**Source data:**
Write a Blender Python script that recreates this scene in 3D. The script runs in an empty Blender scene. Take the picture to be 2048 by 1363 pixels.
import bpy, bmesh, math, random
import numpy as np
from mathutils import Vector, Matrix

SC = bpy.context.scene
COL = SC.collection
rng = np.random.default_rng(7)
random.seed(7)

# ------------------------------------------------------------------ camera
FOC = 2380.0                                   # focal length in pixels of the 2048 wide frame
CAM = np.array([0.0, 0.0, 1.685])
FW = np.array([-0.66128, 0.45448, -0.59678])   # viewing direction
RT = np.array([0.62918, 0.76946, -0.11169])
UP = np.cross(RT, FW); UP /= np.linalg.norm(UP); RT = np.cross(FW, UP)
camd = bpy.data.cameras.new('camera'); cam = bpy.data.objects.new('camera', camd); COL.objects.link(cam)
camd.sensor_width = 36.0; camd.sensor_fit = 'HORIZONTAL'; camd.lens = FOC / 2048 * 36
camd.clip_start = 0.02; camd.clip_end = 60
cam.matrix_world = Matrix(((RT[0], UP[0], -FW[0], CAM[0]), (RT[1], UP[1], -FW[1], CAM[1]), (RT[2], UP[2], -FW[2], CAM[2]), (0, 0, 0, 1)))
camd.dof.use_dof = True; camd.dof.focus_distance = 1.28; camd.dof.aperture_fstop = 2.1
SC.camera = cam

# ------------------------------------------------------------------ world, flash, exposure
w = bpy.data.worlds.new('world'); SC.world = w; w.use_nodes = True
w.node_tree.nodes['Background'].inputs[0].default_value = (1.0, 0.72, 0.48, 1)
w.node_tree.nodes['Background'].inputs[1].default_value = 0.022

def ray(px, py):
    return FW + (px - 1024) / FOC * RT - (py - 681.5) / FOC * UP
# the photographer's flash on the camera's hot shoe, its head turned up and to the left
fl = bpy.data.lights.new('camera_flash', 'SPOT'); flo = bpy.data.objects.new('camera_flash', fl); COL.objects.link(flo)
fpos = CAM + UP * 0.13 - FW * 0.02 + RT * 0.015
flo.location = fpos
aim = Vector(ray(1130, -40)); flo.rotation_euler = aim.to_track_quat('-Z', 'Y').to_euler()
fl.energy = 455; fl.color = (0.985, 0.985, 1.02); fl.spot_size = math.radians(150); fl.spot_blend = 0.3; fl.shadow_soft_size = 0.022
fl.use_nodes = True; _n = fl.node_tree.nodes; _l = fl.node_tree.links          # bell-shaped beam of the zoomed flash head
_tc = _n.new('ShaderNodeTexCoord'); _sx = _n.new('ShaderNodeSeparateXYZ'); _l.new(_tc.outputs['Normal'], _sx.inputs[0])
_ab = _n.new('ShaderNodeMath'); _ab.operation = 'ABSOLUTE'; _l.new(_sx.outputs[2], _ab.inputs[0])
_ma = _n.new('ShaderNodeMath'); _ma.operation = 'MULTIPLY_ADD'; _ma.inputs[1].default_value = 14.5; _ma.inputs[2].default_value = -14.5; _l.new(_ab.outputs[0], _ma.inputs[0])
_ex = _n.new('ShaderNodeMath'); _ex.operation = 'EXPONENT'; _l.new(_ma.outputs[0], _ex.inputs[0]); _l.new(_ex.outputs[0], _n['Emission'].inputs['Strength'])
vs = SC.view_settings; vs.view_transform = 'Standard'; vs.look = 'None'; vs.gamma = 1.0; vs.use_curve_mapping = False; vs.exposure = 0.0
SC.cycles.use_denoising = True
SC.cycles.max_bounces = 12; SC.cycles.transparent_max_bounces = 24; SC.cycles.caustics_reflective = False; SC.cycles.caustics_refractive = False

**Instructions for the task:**
Reproduce the whole listing word for word.

**Result of this exercise:**
Write a Blender Python script that recreates this scene in 3D. The script runs in an empty Blender scene. Take the picture to be 2048 by 1363 pixels.
import bpy, bmesh, math, random
import numpy as np
from mathutils import Vector, Matrix

SC = bpy.context.scene
COL = SC.collection
rng = np.random.default_rng(7)
random.seed(7)

# ------------------------------------------------------------------ camera
FOC = 2380.0                                   # focal length in pixels of the 2048 wide frame
CAM = np.array([0.0, 0.0, 1.685])
FW = np.array([-0.66128, 0.45448, -0.59678])   # viewing direction
RT = np.array([0.62918, 0.76946, -0.11169])
UP = np.cross(RT, FW); UP /= np.linalg.norm(UP); RT = np.cross(FW, UP)
camd = bpy.data.cameras.new('camera'); cam = bpy.data.objects.new('camera', camd); COL.objects.link(cam)
camd.sensor_width = 36.0; camd.sensor_fit = 'HORIZONTAL'; camd.lens = FOC / 2048 * 36
camd.clip_start = 0.02; camd.clip_end = 60
cam.matrix_world = Matrix(((RT[0], UP[0], -FW[0], CAM[0]), (RT[1], UP[1], -FW[1], CAM[1]), (RT[2], UP[2], -FW[2], CAM[2]), (0, 0, 0, 1)))
camd.dof.use_dof = True; camd.dof.focus_distance = 1.28; camd.dof.aperture_fstop = 2.1
SC.camera = cam

# ------------------------------------------------------------------ world, flash, exposure
w = bpy.data.worlds.new('world'); SC.world = w; w.use_nodes = True
w.node_tree.nodes['Background'].inputs[0].default_value = (1.0, 0.72, 0.48, 1)
w.node_tree.nodes['Background'].inputs[1].default_value = 0.022

def ray(px, py):
    return FW + (px - 1024) / FOC * RT - (py - 681.5) / FOC * UP
# the photographer's flash on the camera's hot shoe, its head turned up and to the left
fl = bpy.data.lights.new('camera_flash', 'SPOT'); flo = bpy.data.objects.new('camera_flash', fl); COL.objects.link(flo)
fpos = CAM + UP * 0.13 - FW * 0.02 + RT * 0.015
flo.location = fpos
aim = Vector(ray(1130, -40)); flo.rotation_euler = aim.to_track_quat('-Z', 'Y').to_euler()
fl.energy = 455; fl.color = (0.985, 0.985, 1.02); fl.spot_size = math.radians(150); fl.spot_blend = 0.3; fl.shadow_soft_size = 0.022
fl.use_nodes = True; _n = fl.node_tree.nodes; _l = fl.node_tree.links          # bell-shaped beam of the zoomed flash head
_tc = _n.new('ShaderNodeTexCoord'); _sx = _n.new('ShaderNodeSeparateXYZ'); _l.new(_tc.outputs['Normal'], _sx.inputs[0])
_ab = _n.new('ShaderNodeMath'); _ab.operation = 'ABSOLUTE'; _l.new(_sx.outputs[2], _ab.inputs[0])
_ma = _n.new('ShaderNodeMath'); _ma.operation = 'MULTIPLY_ADD'; _ma.inputs[1].default_value = 14.5; _ma.inputs[2].default_value = -14.5; _l.new(_ab.outputs[0], _ma.inputs[0])
_ex = _n.new('ShaderNodeMath'); _ex.operation = 'EXPONENT'; _l.new(_ma.outputs[0], _ex.inputs[0]); _l.new(_ex.outputs[0], _n['Emission'].inputs['Strength'])
vs = SC.view_settings; vs.view_transform = 'Standard'; vs.look = 'None'; vs.gamma = 1.0; vs.use_curve_mapping = False; vs.exposure = 0.0
SC.cycles.use_denoising = True
SC.cycles.max_bounces = 12; SC.cycles.transparent_max_bounces = 24; SC.cycles.caustics_reflective = False; SC.cycles.caustics_refractive = False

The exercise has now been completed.